- **EXERCISE GOAL**
Pictures in the data below are not part of the copy; transcribe everything else exactly.

- **SOURCE EXCERPT**
-------

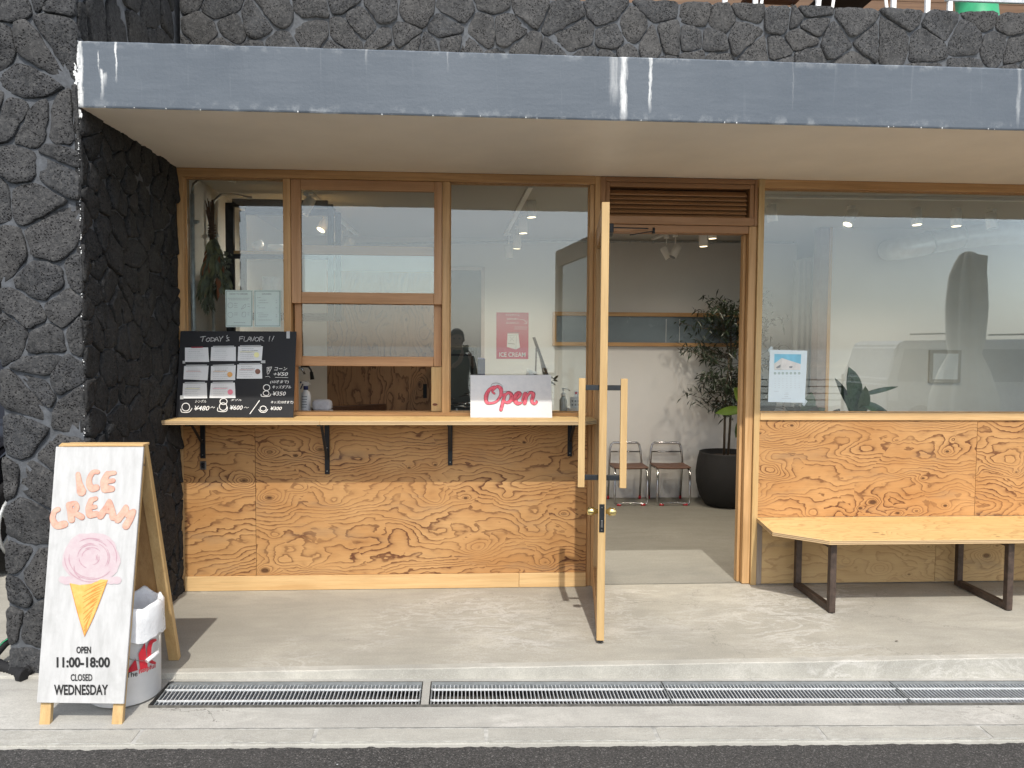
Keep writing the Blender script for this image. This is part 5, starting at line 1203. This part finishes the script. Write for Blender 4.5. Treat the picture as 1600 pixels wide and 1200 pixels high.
# curtain
t = thing('curtain', 'pleated grey curtain hanging left of the partition', 'curtain', (X(1257, 600, 2.5), 2.5, 0)); m = MB(); N = 60; a, b = X(1236, 600, 2.5), X(1282, 600, 2.5); rows = []
for i in range(N+1):
    u = i/N; x = a+(b-a)*u; y = 2.5+.025*math.sin(u*34)+.01*math.sin(u*71); top = Z(408-u*12, 1257, 2.5); rows.append([m.bm.verts.new((x, y, top)), m.bm.verts.new((x, y+.004, 1.2)), m.bm.verts.new((x, y, .02))])
for p, q in zip(rows, rows[1:]):
    for j in (0, 1): f = m.bm.faces.new((p[j], q[j], q[j+1], p[j+1])); f.smooth = True
m.out('cloth', curtain_m, t)
# duct
t = thing('air_duct', 'fat silver air duct under the ceiling behind the right window', 'duct', P(1500, 365, y=1.45)); m = MB(); yd = 1.45
pts = [P(1388, 391, y=1.79), P(1390, 391, y=1.62), P(1412, 388, y=1.5), P(1450, 380, y=yd), P(1500, 370, y=yd), P(1560, 364, y=yd-.02), P(1700, 364, y=yd-.05)]; m.tube(pts, [.088, .090, .092, .093, .094, .095, .095], 24); m.out('duct', duct_m, t)
m = MB()
for p_, p2 in ((pts[3], pts[4]), (pts[4], pts[5])): d_ = (p2-p_).normalized(); m.tube([p_, p_+d_*.012], .1, 24)
m.out('joint_band', galv, t)
# picture frame (faint) on the partition
t = thing('picture_frame', 'thin framed picture on the white partition wall', 'picture', P(1475, 575, y=1.79)); x0, x1 = X(1451, 575, 1.79), X(1500, 575, 1.79); z0, z1 = Z(598, 1475, 1.79), Z(547, 1475, 1.79)
m = MB(); m.box(x0, x1, 1.776, 1.798, z0, z1, .002); m.out('frame', ceil_m, t); m = MB(); m.box(x0+.03, x1-.03, 1.772, 1.7755, z0+.03, z1-.03); m.out('picture', paper, t)
# ceiling conduit and light tracks
t = thing('ceiling_pipe', 'long thin steel conduit running across the ceiling at the back wall', 'pipe', (1, 2.6, 2.5))
yc = 2.70; m = MB(); m.tube([P(556, 381, y=yc-.05)+Vector((0, 0, 0)), P(900, 377, y=yc), P(1243, 379, y=yc)], .011, 10); m.out('pipe', galv, t)
for px in (793, 1020, 1112, 1240): m = MB(); p = P(px, 378, y=yc); m.tube([p+Vector((-.015, 0, 0)), p+Vector((.015, 0, 0))], .017, 10); m.out('coupling', galv, t)
def track(label, a, b):
    t = thing('light_track', label, 'light track', a, group='ceiling light tracks'); m = MB(); m.bar(a, b, .034, .018, (0, 0, 1), .001); m.out('rail', white_pt, t); return t
zk = ZCL-.010
def atc(px, py): return P(px, py, z=zk)
trk = [('left ceiling light track seen through the hatch sash', P(484, 302, z=zk), P(556, 382, y=2.55)), ('middle ceiling light track above the poster', P(829, 291, z=zk), P(789, 384, y=2.5)), ('short ceiling light track seen through the doorway', P(1075, 352, z=zk), P(1020, 380, y=2.6)), ('long ceiling light track behind the right window', P(1188, 307, z=zk), P(1640, 313, z=zk))]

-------

- **FINAL ANSWER**
Keep writing the Blender script for this image. This is part 5, starting at line 1203. This part finishes the script. Write for Blender 4.5. Treat the picture as 1600 pixels wide and 1200 pixels high.
# curtain
t = thing('curtain', 'pleated grey curtain hanging left of the partition', 'curtain', (X(1257, 600, 2.5), 2.5, 0)); m = MB(); N = 60; a, b = X(1236, 600, 2.5), X(1282, 600, 2.5); rows = []
for i in range(N+1):
    u = i/N; x = a+(b-a)*u; y = 2.5+.025*math.sin(u*34)+.01*math.sin(u*71); top = Z(408-u*12, 1257, 2.5); rows.append([m.bm.verts.new((x, y, top)), m.bm.verts.new((x, y+.004, 1.2)), m.bm.verts.new((x, y, .02))])
for p, q in zip(rows, rows[1:]):
    for j in (0, 1): f = m.bm.faces.new((p[j], q[j], q[j+1], p[j+1])); f.smooth = True
m.out('cloth', curtain_m, t)
# duct
t = thing('air_duct', 'fat silver air duct under the ceiling behind the right window', 'duct', P(1500, 365, y=1.45)); m = MB(); yd = 1.45
pts = [P(1388, 391, y=1.79), P(1390, 391, y=1.62), P(1412, 388, y=1.5), P(1450, 380, y=yd), P(1500, 370, y=yd), P(1560, 364, y=yd-.02), P(1700, 364, y=yd-.05)]; m.tube(pts, [.088, .090, .092, .093, .094, .095, .095], 24); m.out('duct', duct_m, t)
m = MB()
for p_, p2 in ((pts[3], pts[4]), (pts[4], pts[5])): d_ = (p2-p_).normalized(); m.tube([p_, p_+d_*.012], .1, 24)
m.out('joint_band', galv, t)
# picture frame (faint) on the partition
t = thing('picture_frame', 'thin framed picture on the white partition wall', 'picture', P(1475, 575, y=1.79)); x0, x1 = X(1451, 575, 1.79), X(1500, 575, 1.79); z0, z1 = Z(598, 1475, 1.79), Z(547, 1475, 1.79)
m = MB(); m.box(x0, x1, 1.776, 1.798, z0, z1, .002); m.out('frame', ceil_m, t); m = MB(); m.box(x0+.03, x1-.03, 1.772, 1.7755, z0+.03, z1-.03); m.out('picture', paper, t)
# ceiling conduit and light tracks
t = thing('ceiling_pipe', 'long thin steel conduit running across the ceiling at the back wall', 'pipe', (1, 2.6, 2.5))
yc = 2.70; m = MB(); m.tube([P(556, 381, y=yc-.05)+Vector((0, 0, 0)), P(900, 377, y=yc), P(1243, 379, y=yc)], .011, 10); m.out('pipe', galv, t)
for px in (793, 1020, 1112, 1240): m = MB(); p = P(px, 378, y=yc); m.tube([p+Vector((-.015, 0, 0)), p+Vector((.015, 0, 0))], .017, 10); m.out('coupling', galv, t)
def track(label, a, b):
    t = thing('light_track', label, 'light track', a, group='ceiling light tracks'); m = MB(); m.bar(a, b, .034, .018, (0, 0, 1), .001); m.out('rail', white_pt, t); return t
zk = ZCL-.010
def atc(px, py): return P(px, py, z=zk)
trk = [('left ceiling light track seen through the hatch sash', P(484, 302, z=zk), P(556, 382, y=2.55)), ('middle ceiling light track above the poster', P(829, 291, z=zk), P(789, 384, y=2.5)), ('short ceiling light track seen through the doorway', P(1075, 352, z=zk), P(1020, 380, y=2.6)), ('long ceiling light track behind the right window', P(1188, 307, z=zk), P(1640, 313, z=zk))]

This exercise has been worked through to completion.